**YOUR INSTRUCTIONS:**
The required output consists solely of the lines from the top of the listing through the line containing "fbox('recess', -3.8, -2.0, -.9, 2.2, darkin, -8.72, .1);", transcribed exactly.

**DATA PROVIDED:**
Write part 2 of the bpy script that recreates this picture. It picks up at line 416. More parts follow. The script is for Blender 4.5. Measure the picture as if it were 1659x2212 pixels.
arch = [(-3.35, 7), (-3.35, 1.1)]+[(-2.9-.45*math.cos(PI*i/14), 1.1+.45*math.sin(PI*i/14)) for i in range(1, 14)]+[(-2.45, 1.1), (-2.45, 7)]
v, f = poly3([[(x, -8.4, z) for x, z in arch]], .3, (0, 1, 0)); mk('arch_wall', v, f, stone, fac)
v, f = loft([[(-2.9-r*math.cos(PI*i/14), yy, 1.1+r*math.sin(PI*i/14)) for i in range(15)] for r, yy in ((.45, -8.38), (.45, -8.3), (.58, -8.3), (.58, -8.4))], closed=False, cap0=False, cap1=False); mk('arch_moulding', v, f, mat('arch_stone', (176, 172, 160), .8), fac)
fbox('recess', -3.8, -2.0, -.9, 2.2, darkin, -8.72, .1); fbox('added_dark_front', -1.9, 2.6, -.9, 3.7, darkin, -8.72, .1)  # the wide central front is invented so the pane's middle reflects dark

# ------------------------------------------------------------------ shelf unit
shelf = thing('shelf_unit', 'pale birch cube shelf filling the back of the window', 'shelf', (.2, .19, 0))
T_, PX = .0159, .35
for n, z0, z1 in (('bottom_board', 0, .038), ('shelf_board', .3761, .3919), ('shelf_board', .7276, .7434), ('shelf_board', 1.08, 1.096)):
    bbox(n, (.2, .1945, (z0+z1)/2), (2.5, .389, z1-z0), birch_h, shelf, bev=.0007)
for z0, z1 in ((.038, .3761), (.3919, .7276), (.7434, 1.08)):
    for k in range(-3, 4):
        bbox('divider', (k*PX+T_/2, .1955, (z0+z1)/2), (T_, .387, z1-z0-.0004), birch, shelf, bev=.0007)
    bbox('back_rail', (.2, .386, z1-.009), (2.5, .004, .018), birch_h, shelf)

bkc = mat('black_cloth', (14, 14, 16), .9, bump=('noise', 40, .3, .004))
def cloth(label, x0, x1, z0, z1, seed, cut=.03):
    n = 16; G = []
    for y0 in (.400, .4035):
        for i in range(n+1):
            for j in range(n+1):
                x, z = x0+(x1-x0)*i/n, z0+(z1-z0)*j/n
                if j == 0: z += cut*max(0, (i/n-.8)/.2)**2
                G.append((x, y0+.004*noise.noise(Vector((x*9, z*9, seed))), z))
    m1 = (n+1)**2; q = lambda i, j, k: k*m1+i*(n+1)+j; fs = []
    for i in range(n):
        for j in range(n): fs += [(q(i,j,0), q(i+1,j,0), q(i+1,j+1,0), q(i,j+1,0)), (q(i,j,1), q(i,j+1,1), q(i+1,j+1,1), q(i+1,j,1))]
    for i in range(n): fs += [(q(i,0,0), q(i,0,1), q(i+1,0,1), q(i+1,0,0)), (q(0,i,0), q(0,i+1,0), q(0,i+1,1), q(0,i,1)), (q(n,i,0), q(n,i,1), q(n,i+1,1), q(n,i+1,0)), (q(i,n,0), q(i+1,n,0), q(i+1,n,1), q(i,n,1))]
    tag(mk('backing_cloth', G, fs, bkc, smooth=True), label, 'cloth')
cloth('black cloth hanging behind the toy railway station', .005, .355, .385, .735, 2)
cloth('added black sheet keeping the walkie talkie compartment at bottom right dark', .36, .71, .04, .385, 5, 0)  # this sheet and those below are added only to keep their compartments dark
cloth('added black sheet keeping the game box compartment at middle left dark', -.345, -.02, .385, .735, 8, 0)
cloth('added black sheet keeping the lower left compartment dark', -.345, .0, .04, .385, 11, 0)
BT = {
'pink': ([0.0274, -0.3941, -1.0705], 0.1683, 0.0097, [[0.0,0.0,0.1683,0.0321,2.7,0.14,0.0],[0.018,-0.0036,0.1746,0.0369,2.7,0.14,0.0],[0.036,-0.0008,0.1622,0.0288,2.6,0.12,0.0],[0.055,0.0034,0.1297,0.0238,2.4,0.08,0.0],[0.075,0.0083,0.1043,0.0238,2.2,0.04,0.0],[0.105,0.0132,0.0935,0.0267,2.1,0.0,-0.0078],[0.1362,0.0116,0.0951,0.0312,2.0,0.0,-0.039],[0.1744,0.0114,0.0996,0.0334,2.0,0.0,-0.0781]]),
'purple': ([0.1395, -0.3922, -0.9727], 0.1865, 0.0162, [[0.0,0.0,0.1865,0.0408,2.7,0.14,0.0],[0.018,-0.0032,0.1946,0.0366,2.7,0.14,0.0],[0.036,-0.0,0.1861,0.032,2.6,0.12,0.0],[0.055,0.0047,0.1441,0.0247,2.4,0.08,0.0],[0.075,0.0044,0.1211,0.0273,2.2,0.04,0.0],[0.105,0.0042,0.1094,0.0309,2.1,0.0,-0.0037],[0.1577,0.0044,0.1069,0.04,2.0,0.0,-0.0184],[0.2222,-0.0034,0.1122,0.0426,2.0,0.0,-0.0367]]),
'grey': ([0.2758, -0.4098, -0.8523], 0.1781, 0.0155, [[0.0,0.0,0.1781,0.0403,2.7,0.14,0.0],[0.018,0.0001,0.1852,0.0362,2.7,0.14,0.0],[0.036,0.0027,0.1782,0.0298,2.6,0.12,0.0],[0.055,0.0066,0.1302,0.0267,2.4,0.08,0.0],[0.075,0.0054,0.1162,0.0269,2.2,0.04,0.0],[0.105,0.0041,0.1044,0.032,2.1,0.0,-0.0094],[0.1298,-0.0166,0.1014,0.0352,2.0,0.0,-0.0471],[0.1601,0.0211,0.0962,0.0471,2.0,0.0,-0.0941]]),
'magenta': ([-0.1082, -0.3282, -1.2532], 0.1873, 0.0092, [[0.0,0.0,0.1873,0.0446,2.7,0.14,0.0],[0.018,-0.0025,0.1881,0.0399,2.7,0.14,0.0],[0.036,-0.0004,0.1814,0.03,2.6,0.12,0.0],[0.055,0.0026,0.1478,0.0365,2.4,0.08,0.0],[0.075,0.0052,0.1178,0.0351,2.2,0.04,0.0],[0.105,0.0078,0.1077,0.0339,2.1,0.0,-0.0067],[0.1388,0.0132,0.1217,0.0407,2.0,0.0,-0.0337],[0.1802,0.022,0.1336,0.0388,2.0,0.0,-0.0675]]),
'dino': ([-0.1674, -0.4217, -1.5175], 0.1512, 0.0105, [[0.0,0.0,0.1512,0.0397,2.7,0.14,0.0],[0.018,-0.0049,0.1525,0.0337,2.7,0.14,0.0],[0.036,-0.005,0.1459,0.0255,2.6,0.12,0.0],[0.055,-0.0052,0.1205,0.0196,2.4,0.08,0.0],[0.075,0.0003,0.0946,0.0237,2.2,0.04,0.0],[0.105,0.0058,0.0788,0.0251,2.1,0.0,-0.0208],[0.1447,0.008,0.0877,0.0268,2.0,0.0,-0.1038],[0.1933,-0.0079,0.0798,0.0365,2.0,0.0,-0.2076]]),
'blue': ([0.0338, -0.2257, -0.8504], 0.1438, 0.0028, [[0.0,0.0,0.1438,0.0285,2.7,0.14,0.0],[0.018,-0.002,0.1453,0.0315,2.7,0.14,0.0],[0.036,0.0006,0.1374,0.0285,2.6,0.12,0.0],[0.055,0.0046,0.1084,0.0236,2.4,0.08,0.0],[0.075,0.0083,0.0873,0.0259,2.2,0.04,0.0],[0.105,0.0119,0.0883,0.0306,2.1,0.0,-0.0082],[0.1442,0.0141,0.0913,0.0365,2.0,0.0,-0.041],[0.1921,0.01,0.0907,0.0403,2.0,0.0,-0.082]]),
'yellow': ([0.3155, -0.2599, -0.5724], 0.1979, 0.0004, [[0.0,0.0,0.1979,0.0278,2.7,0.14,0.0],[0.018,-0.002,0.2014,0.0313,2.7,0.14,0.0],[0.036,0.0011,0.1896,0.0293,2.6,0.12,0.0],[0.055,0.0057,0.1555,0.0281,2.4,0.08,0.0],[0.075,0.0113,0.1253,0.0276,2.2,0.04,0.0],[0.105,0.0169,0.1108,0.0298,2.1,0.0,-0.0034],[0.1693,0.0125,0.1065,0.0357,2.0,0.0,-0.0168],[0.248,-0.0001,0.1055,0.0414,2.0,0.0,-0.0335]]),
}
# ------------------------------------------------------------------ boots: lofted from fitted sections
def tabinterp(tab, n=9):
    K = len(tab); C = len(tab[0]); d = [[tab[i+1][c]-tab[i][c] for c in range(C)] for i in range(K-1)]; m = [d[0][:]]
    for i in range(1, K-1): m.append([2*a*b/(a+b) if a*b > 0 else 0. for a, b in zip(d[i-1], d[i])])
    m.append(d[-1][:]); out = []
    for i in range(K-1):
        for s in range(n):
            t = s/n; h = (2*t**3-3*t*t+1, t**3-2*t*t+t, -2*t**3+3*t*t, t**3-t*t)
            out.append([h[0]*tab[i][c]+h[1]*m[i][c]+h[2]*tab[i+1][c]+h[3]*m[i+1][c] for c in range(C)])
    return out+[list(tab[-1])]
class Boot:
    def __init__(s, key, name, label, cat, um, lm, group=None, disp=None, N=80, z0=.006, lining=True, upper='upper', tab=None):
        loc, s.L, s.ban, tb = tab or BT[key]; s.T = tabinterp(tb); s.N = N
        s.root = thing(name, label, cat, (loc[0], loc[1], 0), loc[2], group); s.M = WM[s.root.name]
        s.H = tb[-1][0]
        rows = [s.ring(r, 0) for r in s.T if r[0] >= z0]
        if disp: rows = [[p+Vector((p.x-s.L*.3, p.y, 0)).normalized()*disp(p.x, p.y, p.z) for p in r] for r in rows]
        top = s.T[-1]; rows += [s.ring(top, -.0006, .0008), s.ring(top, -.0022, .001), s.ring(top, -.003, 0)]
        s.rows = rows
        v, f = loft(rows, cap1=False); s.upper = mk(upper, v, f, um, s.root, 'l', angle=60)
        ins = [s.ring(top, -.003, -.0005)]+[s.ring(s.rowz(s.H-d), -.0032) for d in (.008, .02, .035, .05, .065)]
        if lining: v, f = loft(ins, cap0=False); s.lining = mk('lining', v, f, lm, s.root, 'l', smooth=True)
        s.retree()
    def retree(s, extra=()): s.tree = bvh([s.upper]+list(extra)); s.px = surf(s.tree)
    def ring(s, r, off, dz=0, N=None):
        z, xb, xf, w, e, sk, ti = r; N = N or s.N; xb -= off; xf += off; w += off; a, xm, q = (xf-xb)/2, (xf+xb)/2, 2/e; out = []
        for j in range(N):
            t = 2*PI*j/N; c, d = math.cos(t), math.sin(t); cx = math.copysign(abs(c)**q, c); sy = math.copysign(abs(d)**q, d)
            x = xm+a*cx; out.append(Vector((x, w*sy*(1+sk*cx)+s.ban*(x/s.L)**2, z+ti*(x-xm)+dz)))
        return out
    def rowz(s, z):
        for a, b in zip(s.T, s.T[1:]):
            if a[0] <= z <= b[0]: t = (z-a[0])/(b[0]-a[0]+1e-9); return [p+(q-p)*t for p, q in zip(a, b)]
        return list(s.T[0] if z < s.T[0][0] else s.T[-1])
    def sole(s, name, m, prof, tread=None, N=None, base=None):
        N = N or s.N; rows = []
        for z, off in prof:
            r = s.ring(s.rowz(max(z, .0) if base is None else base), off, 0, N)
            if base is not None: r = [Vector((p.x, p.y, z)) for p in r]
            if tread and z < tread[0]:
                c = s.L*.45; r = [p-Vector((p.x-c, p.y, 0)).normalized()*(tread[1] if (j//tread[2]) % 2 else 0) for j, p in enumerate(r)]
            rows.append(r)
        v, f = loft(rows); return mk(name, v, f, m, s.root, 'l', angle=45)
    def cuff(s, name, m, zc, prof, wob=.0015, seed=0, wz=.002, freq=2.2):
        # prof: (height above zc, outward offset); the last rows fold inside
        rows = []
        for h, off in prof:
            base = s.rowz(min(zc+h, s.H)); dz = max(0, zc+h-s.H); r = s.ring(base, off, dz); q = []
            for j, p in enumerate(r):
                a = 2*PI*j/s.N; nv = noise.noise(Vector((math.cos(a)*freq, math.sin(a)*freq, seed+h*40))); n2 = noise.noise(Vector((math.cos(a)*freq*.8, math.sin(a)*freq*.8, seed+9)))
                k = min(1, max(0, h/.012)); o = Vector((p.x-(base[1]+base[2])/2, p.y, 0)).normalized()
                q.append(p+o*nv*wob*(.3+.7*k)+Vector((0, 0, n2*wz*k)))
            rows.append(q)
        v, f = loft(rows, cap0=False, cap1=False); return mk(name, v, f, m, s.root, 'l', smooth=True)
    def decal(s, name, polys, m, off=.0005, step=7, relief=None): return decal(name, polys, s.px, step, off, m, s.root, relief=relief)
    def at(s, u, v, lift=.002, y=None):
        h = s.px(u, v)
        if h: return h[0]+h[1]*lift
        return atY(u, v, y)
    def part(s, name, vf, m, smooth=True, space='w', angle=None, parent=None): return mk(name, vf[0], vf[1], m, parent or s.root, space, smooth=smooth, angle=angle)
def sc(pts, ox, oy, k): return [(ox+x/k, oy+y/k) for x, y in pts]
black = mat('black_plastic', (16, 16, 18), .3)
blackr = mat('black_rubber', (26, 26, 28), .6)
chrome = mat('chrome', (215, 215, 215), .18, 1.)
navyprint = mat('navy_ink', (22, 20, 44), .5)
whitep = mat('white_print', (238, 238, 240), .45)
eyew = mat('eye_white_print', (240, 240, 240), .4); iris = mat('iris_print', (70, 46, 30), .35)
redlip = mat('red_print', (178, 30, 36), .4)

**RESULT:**
Write part 2 of the bpy script that recreates this picture. It picks up at line 416. More parts follow. The script is for Blender 4.5. Measure the picture as if it were 1659x2212 pixels.
arch = [(-3.35, 7), (-3.35, 1.1)]+[(-2.9-.45*math.cos(PI*i/14), 1.1+.45*math.sin(PI*i/14)) for i in range(1, 14)]+[(-2.45, 1.1), (-2.45, 7)]
v, f = poly3([[(x, -8.4, z) for x, z in arch]], .3, (0, 1, 0)); mk('arch_wall', v, f, stone, fac)
v, f = loft([[(-2.9-r*math.cos(PI*i/14), yy, 1.1+r*math.sin(PI*i/14)) for i in range(15)] for r, yy in ((.45, -8.38), (.45, -8.3), (.58, -8.3), (.58, -8.4))], closed=False, cap0=False, cap1=False); mk('arch_moulding', v, f, mat('arch_stone', (176, 172, 160), .8), fac)
fbox('recess', -3.8, -2.0, -.9, 2.2, darkin, -8.72, .1); fbox('added_dark_front', -1.9, 2.6, -.9, 3.7, darkin, -8.72, .1)  # the wide central front is invented so the pane's middle reflects dark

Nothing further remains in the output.